Imitação de Cristo - 4.1. Com que respeito devemos receber Jesus
- Alma: Estas são as vossas palavras, ó Jesus! verdade eterna! apesar delas não terem sido ditas ao mesmo tempo, e de não estarem escritas no mesmo lugar.
- E porque elas vêm de vós e são verdadeiras, eu devo recebê-las todas com uma fé plena de reconhecimento.
- Elas são vossas, porque sois vós que as proferistes; mas elas também são minhas porque vós as dissestes para a minha salvação.
- Eu recebo-as com alegria da vossa boca, para que elas se gravem profundamente no meu coração.
- Essas palavras, cheias de tanta bondade, de ternura e de amor, animam-me; mas o pensamento dos meus crimes assusta-me, e a minha consciência impura distancia-me dum mistério tão santo.
- A doçura das vossas palavras atrai-me, mas o peso dos meus pecados detém-me.
- Vós ordenais que eu vá até vós com confiança, se quero «ter parte convosco» (João 13, 8), se me quero alimentar com o pão da imortalidade, e se quero obter a vida e a glória eterna.

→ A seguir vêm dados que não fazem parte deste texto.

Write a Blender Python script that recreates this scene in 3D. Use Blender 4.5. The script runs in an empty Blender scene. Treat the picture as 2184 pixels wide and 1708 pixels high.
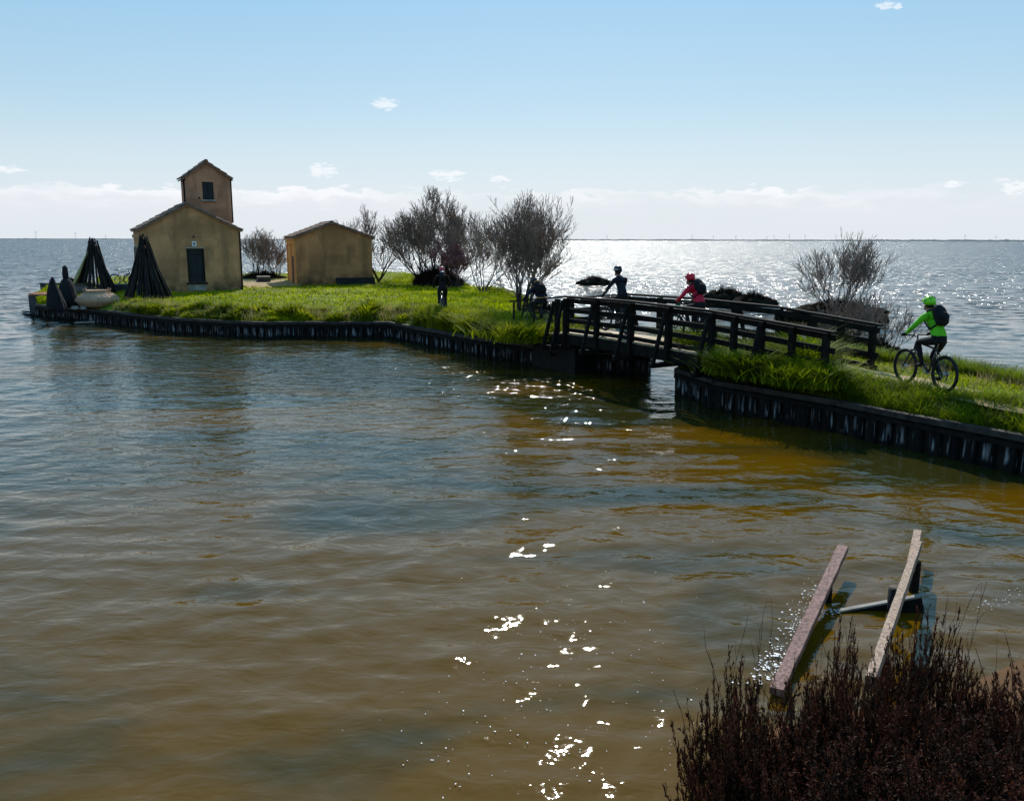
import bpy, bmesh, math, random
import numpy as np
from mathutils import Vector, Matrix, noise
random.seed(7); RS = np.random.RandomState(7)
S = bpy.context.scene; COL = S.collection
R = math.radians

# ---------------------------------------------------------------- camera
CAM_H = 3.9; F = 1817.0; W0, H0 = 2184.0, 1708.0
cd = bpy.data.cameras.new('camera'); cam = bpy.data.objects.new('camera', cd); COL.objects.link(cam)
cd.sensor_width = 36; cd.lens = 36 * F / W0; cd.clip_end = 40000; cd.clip_start = 0.05
cam.matrix_world = Matrix.Translation((0, 0, CAM_H)) @ Matrix.Rotation(R(90 - 10.7), 4, 'X') @ Matrix.Rotation(R(0.13), 4, 'Z')
S.camera = cam
CM = cam.matrix_world.copy()

def at(px, py, z=0.0):
    d = CM.to_3x3() @ Vector(((px - W0 / 2) / F, -(py - H0 / 2) / F, -1.0))
    t = (z - CAM_H) / d.z
    return Vector((d.x * t, d.y * t, z))
def xat(px, Y, X0=None):          # lateral position of a column at ground distance Y
    return (px - W0 / 2) / F * (Y * 0.9826 + 0.5)

# ---------------------------------------------------------------- world and sun
SUN_AZ, SUN_EL = R(4.5), R(39)       # azimuth to the right of +Y
w = bpy.data.worlds.new('World'); S.world = w; w.use_nodes = True
nt = w.node_tree; N = nt.nodes; L = nt.links; N.clear()
def nn(t, **k):
    n = N.new(t)
    for a, b in k.items(): setattr(n, a, b)
    return n
def wm(op, a, b=None, c=None):
    n = nn('ShaderNodeMath', operation=op)
    for i, v in enumerate((a, b, c)):
        if v is None: continue
        if isinstance(v, (int, float)): n.inputs[i].default_value = v
        else: L.new(v, n.inputs[i])
    return n.outputs[0]
def wmix(f, a, b):
    n = nn('ShaderNodeMix', data_type='RGBA')
    for i, v in ((0, f), (6, a), (7, b)):
        if isinstance(v, (int, float)): n.inputs[i].default_value = v
        elif isinstance(v, tuple): n.inputs[i].default_value = (*v, 1)
        else: L.new(v, n.inputs[i])
    return n.outputs[2]
def smooth(v, a, b):
    n = nn('ShaderNodeMapRange', interpolation_type='SMOOTHSTEP'); n.clamp = True
    L.new(v, n.inputs[0]); n.inputs[1].default_value = a; n.inputs[2].default_value = b
    return n.outputs[0]
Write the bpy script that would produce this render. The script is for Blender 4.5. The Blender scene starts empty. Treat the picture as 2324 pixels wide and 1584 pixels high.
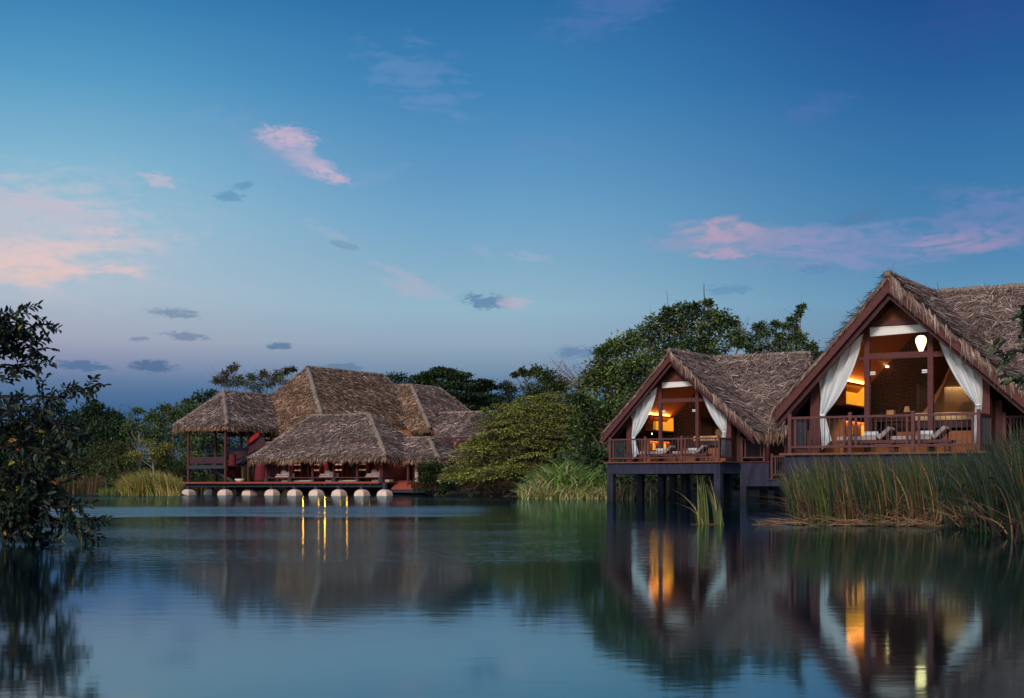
import math
import bpy, math, random
import numpy as np
from mathutils import Vector
random.seed(7)
R = np.random.default_rng(11)
scene = bpy.context.scene
COL = scene.collection
# ---------------------------------------------------------------- camera
SKY_L = [(-220,(35,100,152)),(0,(52,124,176)),(200,(86,154,196)),(400,(132,182,208)),(520,(154,190,210)),(670,(170,189,204)),(780,(162,167,187)),(830,(134,144,174)),(875,(94,122,158)),(935,(64,100,142)),(1100,(46,80,122))]
SKY_C = [(-220,(25,75,135)),(0,(45,110,166)),(200,(64,130,182)),(400,(95,151,194)),(500,(112,163,199)),(600,(130,172,199)),(700,(146,181,200)),(780,(144,167,188)),(840,(120,146,172)),(900,(72,110,152)),(1100,(50,84,126))]
SKY_R = [(-220,(18,50,110)),(0,(28,75,140)),(200,(40,95,155)),(400,(58,118,170)),(600,(80,136,178)),(700,(104,150,184)),(800,(110,142,172)),(900,(64,102,146)),(1100,(50,80,120))]
PK = (226,182,192); PK2 = (190,172,196); GB = (92,126,160); PU = (126,146,192)
CLOUDS = [   # u, v, half width, half height, tilt, colour, strength, noise thresholds
 (60,560,330,140,2,(205,194,204),.55,.26,.62), (40,605,250,44,3,(234,200,194),.65,.30,.68), (20,650,240,26,2,(236,198,186),.55,.30,.66), (200,625,150,18,-3,(226,196,196),.6,.36,.6), (40,480,220,34,-10,(196,188,204),.55,.36,.66), (230,525,190,24,-8,(190,186,204),.5,.38,.66), (240,545,60,12,0,(222,192,198),.5,.34,.6),
 (650,322,78,30,-6,(222,186,202),.75,.32,.68), (700,368,105,34,-30,(206,182,204),.7,.32,.70), (748,400,62,18,-24,(210,180,200),.7,.36,.62), (620,345,160,70,-25,(140,160,200),.35,.38,.7), (860,400,120,30,15,(130,165,200),.3,.4,.68),
 (1625,528,95,30,-6,(212,166,182),.7,.30,.66), (1700,555,240,46,-3,(170,154,188),.55,.30,.70), (1960,575,300,58,2,(140,146,192),.65,.32,.66), (2190,572,130,28,2,(190,154,182),.55,.32,.68), (2250,520,200,80,0,(122,134,188),.5,.36,.66), (1640,580,80,16,0,(196,160,188),.5,.36,.6), (1950,508,62,14,14,(84,122,168),.6,.30,.5),
 (930,655,110,22,-12,(170,178,198),.6,.38,.62), (900,618,90,16,-20,(176,178,200),.5,.40,.64), (1105,686,66,20,-6,(98,138,172),.9,.34,.54), (1165,688,50,16,4,(180,178,198),.75,.36,.58), (1205,583,66,16,-8,(160,176,202),.45,.38,.62), (750,535,80,16,-25,(160,180,202),.5,.38,.62), (780,560,40,12,-10,(100,145,180),.5,.36,.58),
 (960,190,190,90,-22,(116,148,196),.4,.40,.68), (1400,25,190,60,12,(96,124,184),.38,.36,.66), (1270,325,140,34,0,(98,140,188),.35,.38,.66), (1850,265,100,34,18,(82,114,178),.38,.36,.62), (2220,90,160,90,20,(54,84,150),.4,.36,.66), (355,425,44,20,-15,(196,186,204),.6,.34,.56), (470,275,90,20,20,(110,160,200),.3,.38,.62),
 (400,722,62,13,-3,(92,126,156),.6,.35,.56), (422,771,58,12,-6,(88,118,154),.6,.35,.56), (178,841,74,13,-2,(66,106,150),.7,.33,.50), (345,838,60,14,-2,(72,106,146),.8,.34,.52), (630,789,34,10,0,(86,118,152),.8,.33,.52), (780,834,60,10,0,(84,118,152),.6,.34,.52), (1320,800,70,16,0,(80,118,162),.6,.34,.54), (520,457,36,14,0,(88,142,180),.6,.34,.54), (552,432,30,9,12,(88,142,180),.55,.34,.54), (314,779,24,7,0,(104,126,156),.6,.33,.52), (1650,662,60,14,0,(84,132,176),.5,.36,.56), (1855,620,50,12,0,(86,130,176),.5,.36,.56), (1100,575,40,14,-30,(150,176,202),.35,.36,.6),
]
NISK = 1.4
WSPEC = .5
WR = (.0075, .032, .0005, .055, .07)
F = 3400.0; CU = 1161.5; VH = 1103.0; H = 0.65      # focal and horizon in units of a 2323 x 1584 picture
cam_d = bpy.data.cameras.new("camera"); cam = bpy.data.objects.new("camera", cam_d); COL.objects.link(cam)
cam.location = (0, 0, H); cam.rotation_euler = (math.pi/2, 0, 0)
cam_d.sensor_width = 36; cam_d.lens = 36*F/2323; cam_d.shift_y = (VH-792)/2323
cam_d.clip_start = 0.1; cam_d.clip_end = 20000
scene.camera = cam
scene.view_settings.view_transform = 'Standard'; scene.view_settings.look = 'None'
scene.view_settings.exposure = 0; scene.view_settings.gamma = 1
scene.cycles.use_denoising = True
scene.cycles.max_bounces = 8; scene.cycles.transparent_max_bounces = 16
scene.cycles.caustics_reflective = False; scene.cycles.caustics_refractive = False
scene.cycles.sample_clamp_indirect = 4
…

- «Vinde a mim», dizeis, «todos os que viveis em trabalhos e estais oprimidos, e eu vos aliviarei» (Mateus 11, 28).
- Ó doces e amáveis palavras ao ouvido dum pecador! vós convidais, Senhor meu Deus, os pobres e os necessitados a participarem do vosso corpo sagrado.
- Mas quem sou eu, Senhor, para me ousar aproximar de vós?
- «Eis que os céus não vos podem conter» (3 Reis 8, 27), e vós dizeis: «Vinde todos a mim»!
- O que significa essa condescendência misericordiosa, e esse convite tão terno?
- Como ousarei ir até vós, eu que não sinto em mim próprio nada de bom que me possa dar alguma confiança?
- Como vos receberia em minha casa, eu que tantas vezes ultrajei a vossa bondade?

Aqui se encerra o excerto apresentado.